3 minute read Leadership

What exactly does an Engineering Manager (EM) do?

To some, it’s a promotion from senior engineer. To others, it’s a people-first leadership role. And to many, it’s just… a mystery.

In reality, the EM is a critical force in healthy, high-performing engineering teams, responsible not just for output, but for growth, alignment, and sustainability.

In this post, we’ll break down what engineering managers do (and don’t do), how the role differs from other tech leads or architects, and why it’s more about multiplying impact than writing code.
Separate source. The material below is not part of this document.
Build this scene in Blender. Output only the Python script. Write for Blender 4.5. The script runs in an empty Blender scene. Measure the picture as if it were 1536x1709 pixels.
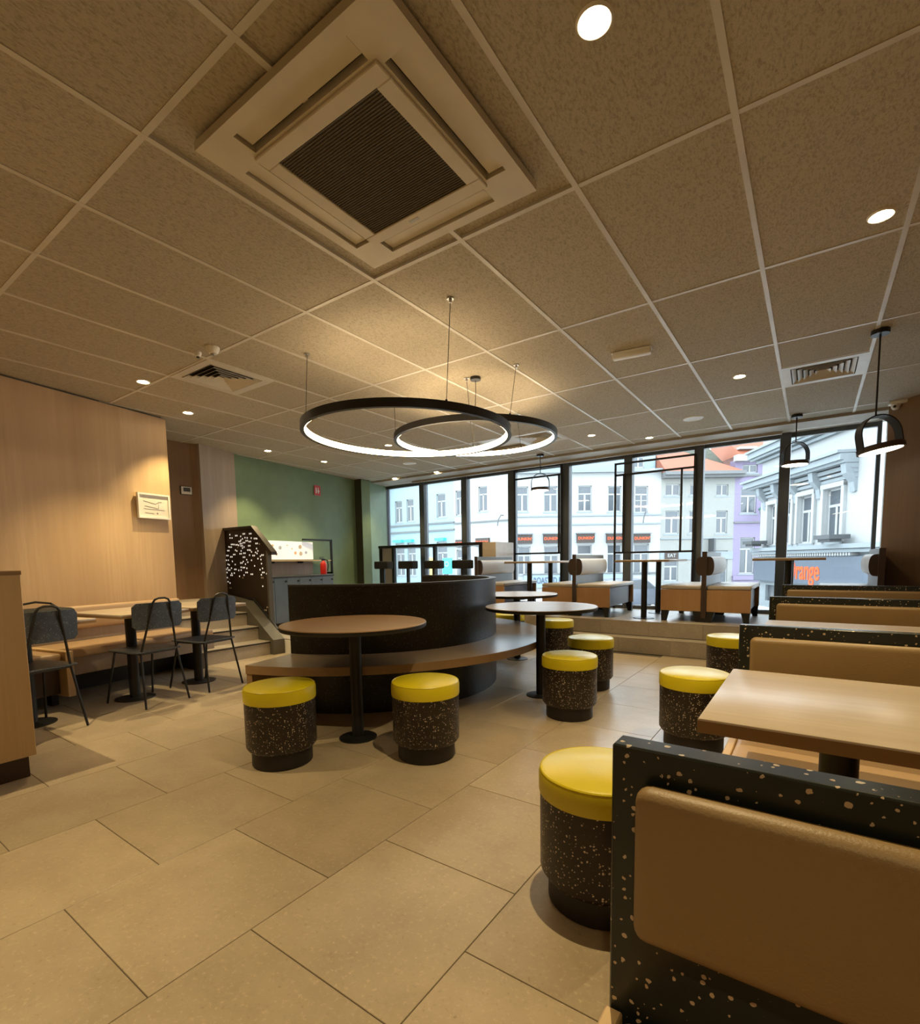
import bpy, bmesh, math, random
from mathutils import Vector, Matrix
random.seed(7)
S = bpy.context.scene
COL = S.collection
PI = math.pi
def R(d): return math.radians(d)

# ------------------------------------------------------------------ camera
CAMH = 1.126
right = Vector((0.8184, 0.5744, -0.015)).normalized()
fwd = Vector((-0.5733, 0.8145, -0.0891)).normalized()
up = right.cross(fwd).normalized(); right = fwd.cross(up).normalized()
cd = bpy.data.cameras.new('camera'); cam = bpy.data.objects.new('camera', cd); COL.objects.link(cam)
m = Matrix((right, up, -fwd)).transposed().to_4x4(); m.translation = Vector((0, 0, CAMH))
cam.matrix_world = m
cd.sensor_fit = 'HORIZONTAL'; cd.sensor_width = 36; cd.lens = 835.9 / 1536 * 36
cd.shift_y = (1011.5 - 854.5) / 1536; cd.clip_start = 0.02; cd.clip_end = 300
S.camera = cam
# ------------------------------------------------------------------ view and world
S.view_settings.view_transform = 'Standard'; S.view_settings.look = 'None'
S.view_settings.gamma = 1; S.view_settings.use_curve_mapping = False
S.view_settings.exposure = 0.9
W = bpy.data.worlds.new('overcast_sky'); S.world = W; W.use_nodes = True
bg = W.node_tree.nodes['Background']; bg.inputs[0].default_value = (0.80, 0.92, 1.0, 1); bg.inputs[1].default_value = 4.6
WARM = (1.0, 0.765, 0.385)
SPOT_W = 54.0
RING_E = 14.0

# ------------------------------------------------------------------ materials
MATS = {}
def nt(name):
    m = bpy.data.materials.new(name); m.use_nodes = True
    n = m.node_tree.nodes; l = m.node_tree.links
    return m, n, l, n['Principled BSDF']
def mix(n, l, fac, a, b):
    x = n.new('ShaderNodeMix'); x.data_type = 'RGBA'
    for s, v in ((0, fac), (6, a), (7, b)):
        if hasattr(v, 'is_linked'): l.new(v, x.inputs[s])
        elif s == 0: x.inputs[0].default_value = v
        else: x.inputs[s].default_value = (*v, 1)
    return x.outputs[2]
def ramp(n, l, src, p0, p1):
    x = n.new('ShaderNodeMapRange'); x.inputs[1].default_value = p0; x.inputs[2].default_value = p1
    l.new(src, x.inputs[0]); return x.outputs[0]
def coords(n, l, scale, kind='Object'):
    t = n.new('ShaderNodeTexCoord'); mp = n.new('ShaderNodeMapping'); mp.inputs[3].default_value = scale
    l.new(t.outputs[kind], mp.inputs[0]); return mp.outputs[0]
def noise(n, l, vec, sc, det=3, rough=.5):
    x = n.new('ShaderNodeTexNoise'); x.inputs['Scale'].default_value = sc; x.inputs['Detail'].default_value = det
    x.inputs['Roughness'].default_value = rough; l.new(vec, x.inputs['Vector']); return x.outputs[0]
def bump(n, l, b, h, st, dist=.002):
    x = n.new('ShaderNodeBump'); x.inputs['Strength'].default_value = st; x.inputs['Distance'].default_value = dist
    l.new(h, x.inputs['Height']); l.new(x.outputs[0], b.inputs['Normal'])
def plain(name, col, rough=.5, metal=0, bumpsc=0, var=.06, emit=0, ecol=None, spec=.5):
    m, n, l, b = nt(name)
    v = coords(n, l, (1, 1, 1)); nz = noise(n, l, v, 6)
    c = mix(n, l, ramp(n, l, nz, .3, .7), tuple(x * (1 - var) for x in col), tuple(min(1, x * (1 + var)) for x in col))
    l.new(c, b.inputs['Base Color']); b.inputs['Roughness'].default_value = rough; b.inputs['Metallic'].default_value = metal
    b.inputs['Specular IOR Level'].default_value = spec
    if bumpsc: bump(n, l, b, noise(n, l, v, bumpsc, 2), .25)
    if emit:
        b.inputs['Emission Color'].default_value = (*(ecol or col), 1); b.inputs['Emission Strength'].default_value = emit
    MATS[name] = m; return m
def wood(name, a, b_, axis=2, sc=9, rough=.45, stretch=.05):
    m, n, l, b = nt(name)
    s = [1, 1, 1]; s[axis] = stretch
    v = coords(n, l, s); n1 = noise(n, l, v, sc, 5, .6); n2 = noise(n, l, v, sc * 7, 3, .6)
    c = mix(n, l, ramp(n, l, n1, .35, .68), a, b_)
    c = mix(n, l, ramp(n, l, n2, .3, .75), c, tuple((x + y) * .46 for x, y in zip(a, b_)))
    l.new(c, b.inputs['Base Color']); b.inputs['Roughness'].default_value = rough
    bump(n, l, b, n2, .08, .001); return m
def terrazzo(name, base, chips, sc=38, thr=.20, keep=.72, rough=.35):
    m, n, l, b = nt(name)
    v = coords(n, l, (1, 1, 1)); w = n.new('ShaderNodeTexNoise'); w.inputs['Scale'].default_value = sc * 1.3; l.new(v, w.inputs['Vector'])
    wv = n.new('ShaderNodeVectorMath'); wv.operation = 'MULTIPLY_ADD'; l.new(w.outputs[1], wv.inputs[0])
    k = .35 / sc; wv.inputs[1].default_value = (k * 1.6, k * 1.6, k * 1.6); l.new(v, wv.inputs[2])
    vo = n.new('ShaderNodeTexVoronoi'); vo.inputs['Scale'].default_value = sc; l.new(wv.outputs[0], vo.inputs['Vector'])
    sp = n.new('ShaderNodeSeparateColor'); l.new(vo.outputs['Color'], sp.inputs[0])
    # chip radius varies with the cell
    mr = n.new('ShaderNodeMapRange'); mr.inputs[1].default_value = keep; mr.inputs[2].default_value = 1
    mr.inputs[3].default_value = 0; mr.inputs[4].default_value = thr * 2; l.new(sp.outputs[0], mr.inputs[0])
    lt = n.new('ShaderNodeMath'); lt.operation = 'LESS_THAN'; l.new(vo.outputs['Distance'], lt.inputs[0]); l.new(mr.outputs[0], lt.inputs[1])
    cc = mix(n, l, sp.outputs[1], chips[0], chips[1])
    bb = mix(n, l, ramp(n, l, noise(n, l, v, 14), .3, .7), tuple(x * .8 for x in base), tuple(x * 1.2 for x in base))
    l.new(mix(n, l, lt.outputs[0], bb, cc), b.inputs['Base Color']); b.inputs['Roughness'].default_value = rough
    return m
def stone(name, a, b_, rough=.4, spec=.5):
    m, n, l, b = nt(name)
    v = coords(n, l, (1, 1, 1)); oi = n.new('ShaderNodeObjectInfo')
    ad = n.new('ShaderNodeVectorMath'); ad.operation = 'MULTIPLY_ADD'; l.new(oi.outputs['Location'], ad.inputs[0]); ad.inputs[1].default_value = (3.1, 2.3, 1.7); l.new(v, ad.inputs[2])
    v = ad.outputs[0]
    n1 = noise(n, l, v, 3.2, 6, .65); n2 = noise(n, l, v, 60, 4, .7)
    c = mix(n, l, ramp(n, l, n1, .3, .7), a, b_)
    c = mix(n, l, ramp(n, l, n2, .56, .74), c, tuple(min(1, x * 1.20) for x in b_))
    c = mix(n, l, ramp(n, l, n2, .40, .27), c, tuple(x * .82 for x in a))
    hv = n.new('ShaderNodeHueSaturation'); mr = n.new('ShaderNodeMapRange'); mr.inputs[3].default_value = .93; mr.inputs[4].default_value = 1.07
    l.new(oi.outputs['Random'], mr.inputs[0]); l.new(mr.outputs[0], hv.inputs['Value']); l.new(c, hv.inputs['Color'])
    l.new(hv.outputs[0], b.inputs['Base Color']); b.inputs['Roughness'].default_value = rough; b.inputs['Specular IOR Level'].default_value = spec
    bump(n, l, b, n2, .08, .001); return m
def ctile():
    m, n, l, b = nt('ceiling_tile_material')
    v = coords(n, l, (1, .45, 1)); n1 = noise(n, l, v, 130, 3, .6)
    c = mix(n, l, ramp(n, l, n1, .3, .55), (.315, .275, .205), (.475, .425, .335))
    oi = n.new('ShaderNodeObjectInfo'); hv = n.new('ShaderNodeHueSaturation'); mr = n.new('ShaderNodeMapRange'); mr.inputs[3].default_value = .95; mr.inputs[4].default_value = 1.05
    l.new(oi.outputs['Random'], mr.inputs[0]); l.new(mr.outputs[0], hv.inputs['Value']); l.new(c, hv.inputs['Color'])
    l.new(hv.outputs[0], b.inputs['Base Color']); b.inputs['Roughness'].default_value = .9
    bump(n, l, b, n1, .7, .004); return m
def glassm():
    m = bpy.data.materials.new('window_glass'); m.use_nodes = True; n = m.node_tree.nodes; l = m.node_tree.links
    n.clear(); o = n.new('ShaderNodeOutputMaterial'); t = n.new('ShaderNodeBsdfTransparent'); g = n.new('ShaderNodeBsdfGlossy')
    t.inputs[0].default_value = (.97, .99, 1, 1); g.inputs['Roughness'].default_value = .02
    f = n.new('ShaderNodeFresnel'); f.inputs[0].default_value = 1.45; x = n.new('ShaderNodeMixShader')
    l.new(f.outputs[0], x.inputs[0]); l.new(t.outputs[0], x.inputs[1]); l.new(g.outputs[0], x.inputs[2]); l.new(x.outputs[0], o.inputs[0]); return m
def rooftile(name, a, b_):
    m, n, l, b = nt(name); v = coords(n, l, (1, 1, 1))
    w = n.new('ShaderNodeTexWave'); w.inputs['Scale'].default_value = 3.2; w.inputs['Distortion'].default_value = 1.0; w.bands_direction = 'X'; l.new(v, w.inputs[0])
    l.new(mix(n, l, w.outputs[1], a, b_), b.inputs['Base Color']); b.inputs['Roughness'].default_value = .8; return m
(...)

What Is an Engineering Manager?

At its core, an engineering manager is responsible for:

  • The people: growing, supporting, and enabling engineers
  • The process: ensuring smooth delivery, quality, and team operations
  • The outcomes: aligning engineering output with business and product goals

You won’t always find them in the codebase—but you will find them in 1:1s, roadmap planning, performance reviews, and team retrospectives.

Core Responsibilities of an Engineering Manager

1. People Management

This is the heart of the job.

  • Hiring and onboarding new engineers
  • Running regular 1:1s
  • Giving feedback and performance reviews
  • Coaching engineers toward their career goals
  • Supporting mental health, morale, and motivation

Great EMs invest in people. They spot burnout, encourage growth, and remove blockers, both technical and emotional.

2. Delivery & Execution

While they may not write every line of code, EMs are accountable for how work gets done.

  • Keeping projects on track
  • Coordinating with product managers and stakeholders
  • Managing scope, priorities, and team capacity
  • Creating a healthy balance between speed and quality

An EM helps answer: “Are we delivering the right thing, at the right pace, with the right process?”

3. Team Culture and Collaboration

An EM defines and defends the team’s culture:

  • Psychological safety
  • Shared values
  • Communication norms
  • Feedback rituals (retros, reviews, planning)

They create a space where engineers can do their best work, and be human doing it.

4. Supporting Technical Direction (without Dictating It)

EMs aren’t architects, but they need to understand architecture.

  • Facilitate technical discussions
  • Help unblock difficult decisions
  • Ensure tech decisions align with business constraints

They may delegate to tech leads, but still need the context and credibility to engage at a deep level.

✅ “Let’s review the trade-offs together.”

❌ “Just do it this way because I said so.”

5. Career Development and Talent Growth

Engineering Managers help people grow, not just ship.

  • Create growth plans and promotion paths
  • Identify skills gaps and learning opportunities
  • Advocate for engineers across the company
  • Celebrate wins and navigate failures with empathy

EM vs. Staff Engineer vs. Product Owner

These three roles often collaborate closely but have distinct focuses. Here’s how they compare:

Role Primary Focus Key Responsibilities Success Looks Like…
Engineering Manager (EM) People and delivery management Team health, hiring, performance, execution Happy, productive team delivering consistently
Staff Engineer Technical depth and influence System design, mentorship, solving hard technical problems Scalable architecture, unblocked engineers
Product Owner (PO) Product vision and priorities Defining features, managing backlogs, stakeholder alignment Delivering customer value and business outcomes

While their day-to-day work differs, all three roles work toward the same outcome: a product that works well, solves real problems, and ships reliably.

Engineering Management Is a Career Change, Not a Promotion

Becoming an EM isn’t a “level up” from coding; it’s a career pivot.

  • Less time in code
  • More time in meetings, strategy, feedback, and relationships
  • Success measured by team outcomes, not personal output

It’s a rewarding shift, but not the right one for everyone.

Anti-Patterns: What EMs Should Not Do

Avoid these traps:

  • Micromanager: Over-checking PRs or dictating implementation
  • Absent Manager: Vanishes into “meetings” without context or support
  • Hero Syndrome: Tries to fix everything alone instead of building team resilience
  • Tech Lead Plus: Focuses only on code and neglects people

The best EMs build systems of support, not dependency.

Skills That Make a Great Engineering Manager

  • Empathy – Understand what your team is experiencing
  • Clarity – Set goals, communicate expectations, reduce ambiguity
  • Coaching – Help others reach their potential, not just deliver
  • Decision-making – Prioritise, de-risk, and move things forward
  • Trust-building – Earn and keep the respect of your team

Final Thoughts

Engineering Managers are the multipliers of the engineering world. They don’t ship features, but they make sure features get shipped. They don’t own all the decisions, but they create space for good ones to happen.

Whether you’re exploring the EM path yourself or working alongside one, remember:

A great EM doesn’t just manage. They lead; with context, compassion, and clarity.